Look through the entries below and count the lines with the word "parts" in them; give only the number.

# PROVIDED RECORDS

::::

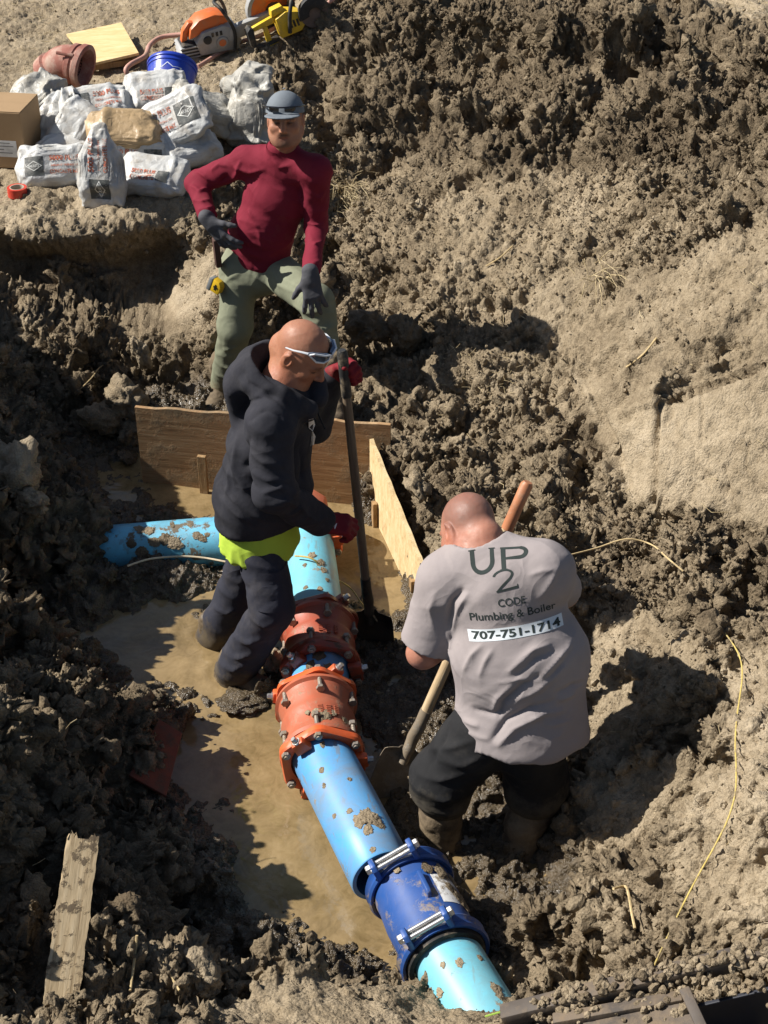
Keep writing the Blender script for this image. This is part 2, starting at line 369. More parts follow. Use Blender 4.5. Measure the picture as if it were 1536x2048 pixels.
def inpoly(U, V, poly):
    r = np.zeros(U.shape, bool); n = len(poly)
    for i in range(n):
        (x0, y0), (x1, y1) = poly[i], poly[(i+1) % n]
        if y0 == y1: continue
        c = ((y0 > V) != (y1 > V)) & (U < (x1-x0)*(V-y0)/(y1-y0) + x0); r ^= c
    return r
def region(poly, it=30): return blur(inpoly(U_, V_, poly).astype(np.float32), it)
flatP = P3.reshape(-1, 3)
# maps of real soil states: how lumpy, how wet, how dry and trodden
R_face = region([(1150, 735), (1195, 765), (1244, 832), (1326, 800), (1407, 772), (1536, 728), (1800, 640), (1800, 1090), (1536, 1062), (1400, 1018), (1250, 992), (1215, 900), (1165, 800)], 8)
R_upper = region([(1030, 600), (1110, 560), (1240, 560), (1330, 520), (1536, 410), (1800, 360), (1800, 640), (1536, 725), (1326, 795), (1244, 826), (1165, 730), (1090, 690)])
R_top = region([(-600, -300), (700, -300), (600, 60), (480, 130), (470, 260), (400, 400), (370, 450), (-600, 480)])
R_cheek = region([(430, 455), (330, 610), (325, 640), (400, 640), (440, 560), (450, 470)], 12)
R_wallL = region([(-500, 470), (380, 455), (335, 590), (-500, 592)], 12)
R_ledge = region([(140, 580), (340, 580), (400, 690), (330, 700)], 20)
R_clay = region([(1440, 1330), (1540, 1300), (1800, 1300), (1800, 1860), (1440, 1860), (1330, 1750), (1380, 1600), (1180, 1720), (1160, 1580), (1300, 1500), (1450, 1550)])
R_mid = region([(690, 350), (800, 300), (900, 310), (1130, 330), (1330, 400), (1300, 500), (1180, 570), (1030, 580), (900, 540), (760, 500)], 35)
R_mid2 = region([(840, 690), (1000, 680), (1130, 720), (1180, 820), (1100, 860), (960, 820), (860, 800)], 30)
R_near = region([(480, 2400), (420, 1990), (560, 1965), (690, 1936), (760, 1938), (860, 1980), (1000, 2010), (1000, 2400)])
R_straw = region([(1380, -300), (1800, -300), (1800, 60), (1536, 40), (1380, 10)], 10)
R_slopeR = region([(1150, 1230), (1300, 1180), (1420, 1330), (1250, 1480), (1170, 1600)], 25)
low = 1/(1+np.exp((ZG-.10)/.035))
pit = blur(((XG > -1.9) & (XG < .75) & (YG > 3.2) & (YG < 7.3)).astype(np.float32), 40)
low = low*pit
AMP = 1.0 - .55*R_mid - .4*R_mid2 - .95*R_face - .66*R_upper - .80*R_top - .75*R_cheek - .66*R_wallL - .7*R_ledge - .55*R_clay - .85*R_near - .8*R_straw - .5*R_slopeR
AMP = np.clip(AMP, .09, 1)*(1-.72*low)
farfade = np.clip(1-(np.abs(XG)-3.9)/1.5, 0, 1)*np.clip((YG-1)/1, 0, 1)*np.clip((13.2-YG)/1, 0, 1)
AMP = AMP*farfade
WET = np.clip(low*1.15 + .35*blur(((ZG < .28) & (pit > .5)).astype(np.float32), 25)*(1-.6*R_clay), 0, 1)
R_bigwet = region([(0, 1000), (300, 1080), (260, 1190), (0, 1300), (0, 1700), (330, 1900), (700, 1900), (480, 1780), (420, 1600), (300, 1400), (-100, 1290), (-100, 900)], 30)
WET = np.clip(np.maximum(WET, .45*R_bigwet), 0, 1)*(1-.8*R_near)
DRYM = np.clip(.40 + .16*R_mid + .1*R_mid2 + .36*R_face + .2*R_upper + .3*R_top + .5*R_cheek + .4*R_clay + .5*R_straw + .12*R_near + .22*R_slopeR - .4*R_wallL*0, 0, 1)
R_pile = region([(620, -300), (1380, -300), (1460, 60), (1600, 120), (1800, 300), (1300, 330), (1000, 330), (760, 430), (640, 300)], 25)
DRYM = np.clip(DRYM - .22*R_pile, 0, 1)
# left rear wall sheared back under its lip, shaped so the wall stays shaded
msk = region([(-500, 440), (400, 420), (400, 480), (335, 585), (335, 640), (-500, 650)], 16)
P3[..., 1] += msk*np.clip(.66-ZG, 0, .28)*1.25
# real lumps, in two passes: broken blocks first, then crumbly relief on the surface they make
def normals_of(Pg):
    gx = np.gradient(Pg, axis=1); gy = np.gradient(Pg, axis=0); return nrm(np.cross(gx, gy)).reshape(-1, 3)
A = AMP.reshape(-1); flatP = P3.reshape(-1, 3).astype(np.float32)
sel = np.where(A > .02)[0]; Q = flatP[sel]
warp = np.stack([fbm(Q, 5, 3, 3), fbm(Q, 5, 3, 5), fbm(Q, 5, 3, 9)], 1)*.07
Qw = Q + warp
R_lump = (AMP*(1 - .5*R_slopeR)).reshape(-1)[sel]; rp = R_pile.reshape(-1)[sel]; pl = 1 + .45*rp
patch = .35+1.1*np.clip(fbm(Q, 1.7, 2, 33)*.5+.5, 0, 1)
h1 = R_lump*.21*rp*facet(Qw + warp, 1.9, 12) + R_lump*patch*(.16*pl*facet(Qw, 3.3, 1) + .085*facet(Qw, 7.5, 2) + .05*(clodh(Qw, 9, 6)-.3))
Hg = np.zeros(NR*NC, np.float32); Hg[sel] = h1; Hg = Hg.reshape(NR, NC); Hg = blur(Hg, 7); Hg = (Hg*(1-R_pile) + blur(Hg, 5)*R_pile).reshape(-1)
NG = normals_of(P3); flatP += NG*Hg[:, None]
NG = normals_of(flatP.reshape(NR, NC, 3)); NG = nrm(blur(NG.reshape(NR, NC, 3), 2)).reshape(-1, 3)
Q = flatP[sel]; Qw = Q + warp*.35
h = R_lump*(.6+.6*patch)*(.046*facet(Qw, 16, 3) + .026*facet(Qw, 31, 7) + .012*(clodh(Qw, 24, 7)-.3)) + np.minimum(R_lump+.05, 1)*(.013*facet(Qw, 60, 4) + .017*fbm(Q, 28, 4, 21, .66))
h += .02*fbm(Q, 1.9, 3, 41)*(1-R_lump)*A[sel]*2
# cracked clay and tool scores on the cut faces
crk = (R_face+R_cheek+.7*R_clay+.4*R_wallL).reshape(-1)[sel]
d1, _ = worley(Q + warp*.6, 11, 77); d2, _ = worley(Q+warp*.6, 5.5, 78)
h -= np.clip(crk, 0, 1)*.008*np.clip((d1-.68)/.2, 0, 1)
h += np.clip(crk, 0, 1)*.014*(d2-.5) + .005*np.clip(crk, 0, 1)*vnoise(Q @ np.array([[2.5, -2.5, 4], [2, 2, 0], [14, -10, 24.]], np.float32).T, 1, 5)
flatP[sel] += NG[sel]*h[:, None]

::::

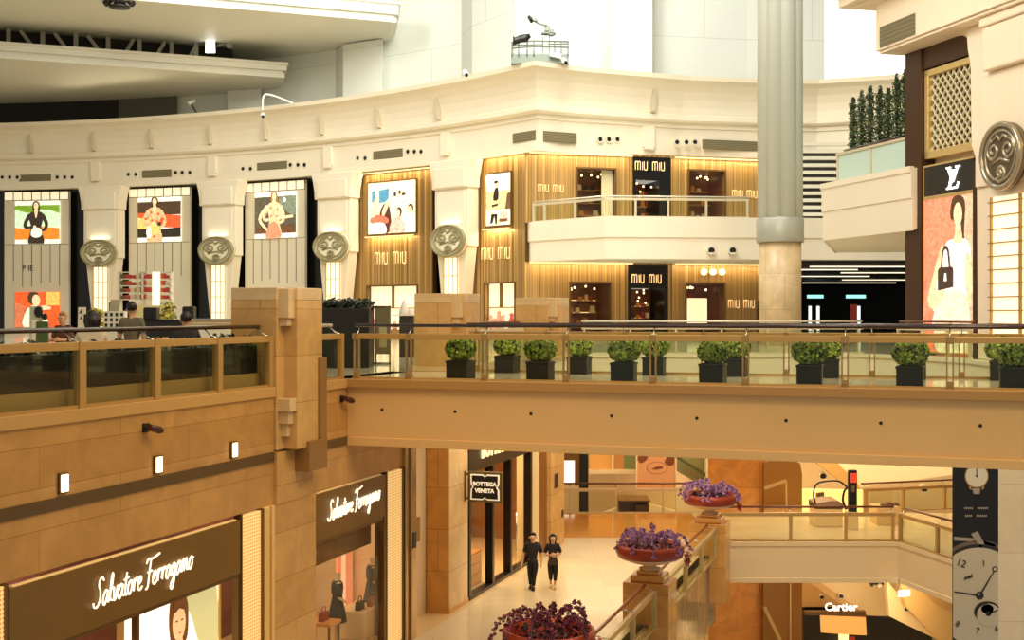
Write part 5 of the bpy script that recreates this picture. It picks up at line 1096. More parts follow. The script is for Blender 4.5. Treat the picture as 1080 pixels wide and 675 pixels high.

::::

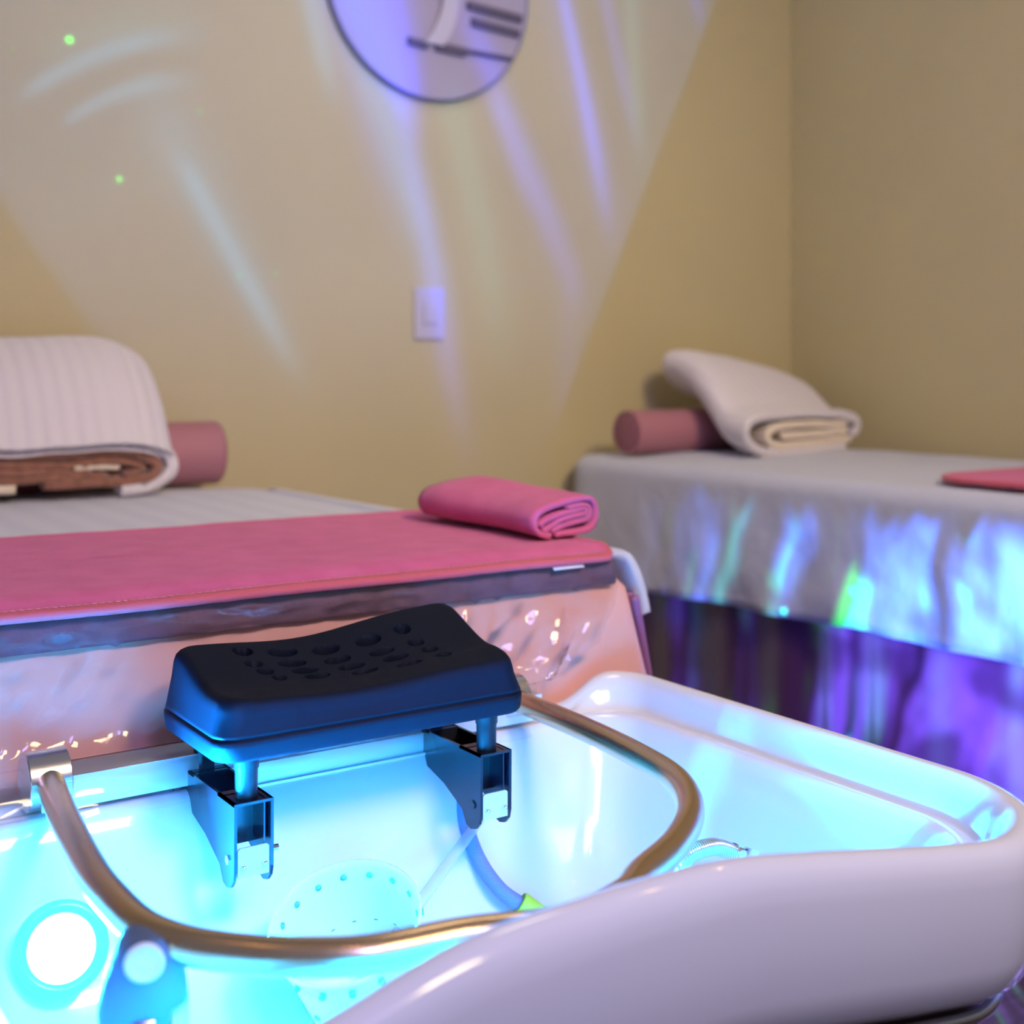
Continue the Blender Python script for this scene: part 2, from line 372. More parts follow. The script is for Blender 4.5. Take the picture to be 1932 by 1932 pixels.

::::

# RESPONSE TO THE TASK
3